>>>>

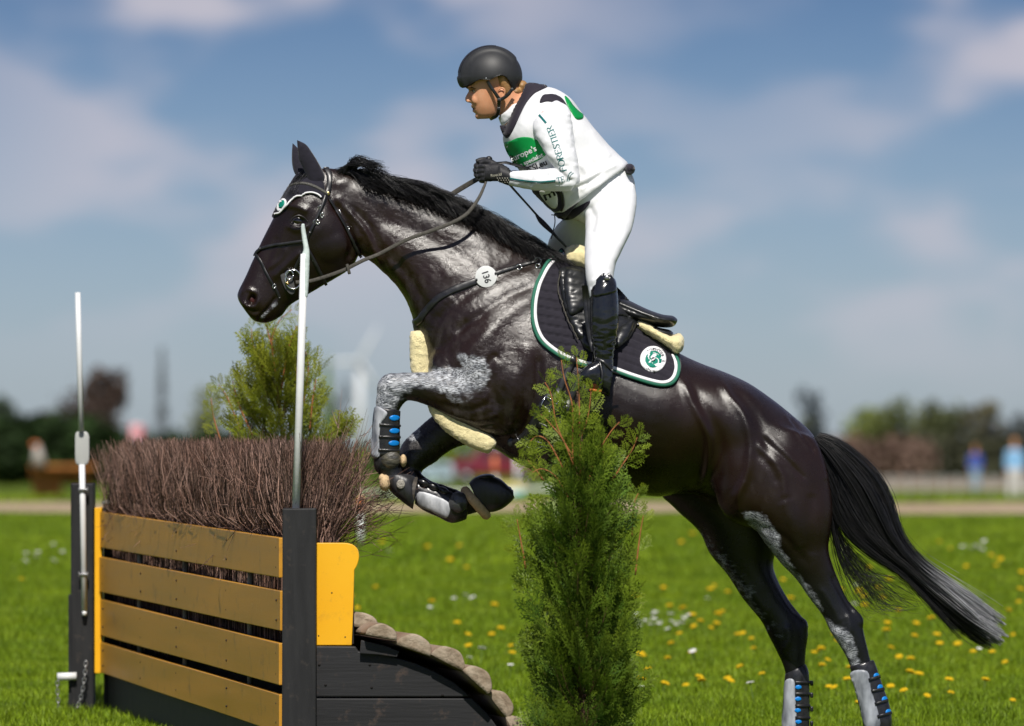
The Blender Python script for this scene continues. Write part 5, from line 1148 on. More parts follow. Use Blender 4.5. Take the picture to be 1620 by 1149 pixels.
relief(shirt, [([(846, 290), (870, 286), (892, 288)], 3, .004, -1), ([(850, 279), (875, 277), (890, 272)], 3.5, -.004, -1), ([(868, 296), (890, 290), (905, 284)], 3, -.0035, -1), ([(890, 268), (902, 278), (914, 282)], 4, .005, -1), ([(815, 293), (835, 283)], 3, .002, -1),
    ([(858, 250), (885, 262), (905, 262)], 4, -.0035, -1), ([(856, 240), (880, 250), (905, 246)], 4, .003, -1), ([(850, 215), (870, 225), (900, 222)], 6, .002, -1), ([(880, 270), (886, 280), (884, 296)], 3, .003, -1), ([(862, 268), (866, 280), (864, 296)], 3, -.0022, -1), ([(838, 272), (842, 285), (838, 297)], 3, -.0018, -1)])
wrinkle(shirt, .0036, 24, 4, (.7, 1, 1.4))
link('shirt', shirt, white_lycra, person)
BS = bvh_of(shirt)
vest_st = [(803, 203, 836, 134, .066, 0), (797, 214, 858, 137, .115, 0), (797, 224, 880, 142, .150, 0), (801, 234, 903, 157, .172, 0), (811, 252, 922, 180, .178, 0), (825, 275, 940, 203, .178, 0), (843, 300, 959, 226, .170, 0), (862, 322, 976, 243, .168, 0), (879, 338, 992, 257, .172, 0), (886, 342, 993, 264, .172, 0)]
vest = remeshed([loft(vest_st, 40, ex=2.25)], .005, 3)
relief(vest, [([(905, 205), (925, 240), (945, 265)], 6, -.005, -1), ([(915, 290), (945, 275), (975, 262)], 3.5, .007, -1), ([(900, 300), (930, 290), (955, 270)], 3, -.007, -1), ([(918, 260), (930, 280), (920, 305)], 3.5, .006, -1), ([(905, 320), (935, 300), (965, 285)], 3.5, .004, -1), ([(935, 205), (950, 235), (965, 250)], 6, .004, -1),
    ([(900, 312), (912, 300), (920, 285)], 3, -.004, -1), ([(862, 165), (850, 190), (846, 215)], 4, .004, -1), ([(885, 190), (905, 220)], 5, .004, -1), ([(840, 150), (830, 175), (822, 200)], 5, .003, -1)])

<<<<

SHORT EXERCISE:
Could you repeat all of the material exactly? Pictures should not be copied.

RESULT FOR THIS EXERCISE:
The Blender Python script for this scene continues. Write part 5, from line 1148 on. More parts follow. Use Blender 4.5. Take the picture to be 1620 by 1149 pixels.
relief(shirt, [([(846, 290), (870, 286), (892, 288)], 3, .004, -1), ([(850, 279), (875, 277), (890, 272)], 3.5, -.004, -1), ([(868, 296), (890, 290), (905, 284)], 3, -.0035, -1), ([(890, 268), (902, 278), (914, 282)], 4, .005, -1), ([(815, 293), (835, 283)], 3, .002, -1),
    ([(858, 250), (885, 262), (905, 262)], 4, -.0035, -1), ([(856, 240), (880, 250), (905, 246)], 4, .003, -1), ([(850, 215), (870, 225), (900, 222)], 6, .002, -1), ([(880, 270), (886, 280), (884, 296)], 3, .003, -1), ([(862, 268), (866, 280), (864, 296)], 3, -.0022, -1), ([(838, 272), (842, 285), (838, 297)], 3, -.0018, -1)])
wrinkle(shirt, .0036, 24, 4, (.7, 1, 1.4))
link('shirt', shirt, white_lycra, person)
BS = bvh_of(shirt)
vest_st = [(803, 203, 836, 134, .066, 0), (797, 214, 858, 137, .115, 0), (797, 224, 880, 142, .150, 0), (801, 234, 903, 157, .172, 0), (811, 252, 922, 180, .178, 0), (825, 275, 940, 203, .178, 0), (843, 300, 959, 226, .170, 0), (862, 322, 976, 243, .168, 0), (879, 338, 992, 257, .172, 0), (886, 342, 993, 264, .172, 0)]
vest = remeshed([loft(vest_st, 40, ex=2.25)], .005, 3)
relief(vest, [([(905, 205), (925, 240), (945, 265)], 6, -.005, -1), ([(915, 290), (945, 275), (975, 262)], 3.5, .007, -1), ([(900, 300), (930, 290), (955, 270)], 3, -.007, -1), ([(918, 260), (930, 280), (920, 305)], 3.5, .006, -1), ([(905, 320), (935, 300), (965, 285)], 3.5, .004, -1), ([(935, 205), (950, 235), (965, 250)], 6, .004, -1),
    ([(900, 312), (912, 300), (920, 285)], 3, -.004, -1), ([(862, 165), (850, 190), (846, 215)], 4, .004, -1), ([(885, 190), (905, 220)], 5, .004, -1), ([(840, 150), (830, 175), (822, 200)], 5, .003, -1)])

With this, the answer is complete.